Чехов хотел увидеть в родном городе водопровод, электричество, мечтал организовать на Миусе санаторий — все это появилось уже после смерти писателя, пророчески говорившего в рассказе «Невеста», что на месте жалкого провинциального города «не останется камня на камне, — все полетит вверх дном, все изменится, точно по волшебству. И будут тогда здесь громадные, великолепнейшие дома, чудесные сады, фонтаны, необыкновенные, замечательные люди…».

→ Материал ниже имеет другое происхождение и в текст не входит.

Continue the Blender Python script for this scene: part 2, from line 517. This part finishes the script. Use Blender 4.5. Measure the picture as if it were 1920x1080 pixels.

А вот здесь родился знаменитый художник Константин Савицкий. Не все знают, что на картине «Отправка новобранцев на войну» изображен перрон Таганрогского вокзала. В соседнем доме жил знаменитый поэт-сатирик Жемчужников — один из тех, кто придумал не менее знаменитого Козьму Пруткова. И еще дом — здесь в семье брата гостил Чайковский… Но пожалуй, более других знаменит дом № 40 на улице Третьего Интернационала — в нем по дороге на Кавказ останавливались Пушкин и Раевский, жил в этом доме и Жуковский. И снова имя Чехова: в конце 60-х и начале 70-х годов прошлого века в этом же доме выступали в хоре братья Чеховы — Антон, Александр и Николай, а руководил хором их отец Павел Егорович. Побывал в этом доме и Айвазовский. Нарком просвещения Луначарский, приехавший сюда после революции, оставил такую запись в книге посетителей: «Этот старинный уголок, сохранившийся сравнительно неприкосновенным, необходимо сохранить как исторический бытовой памятник, главным образом для учебных целей».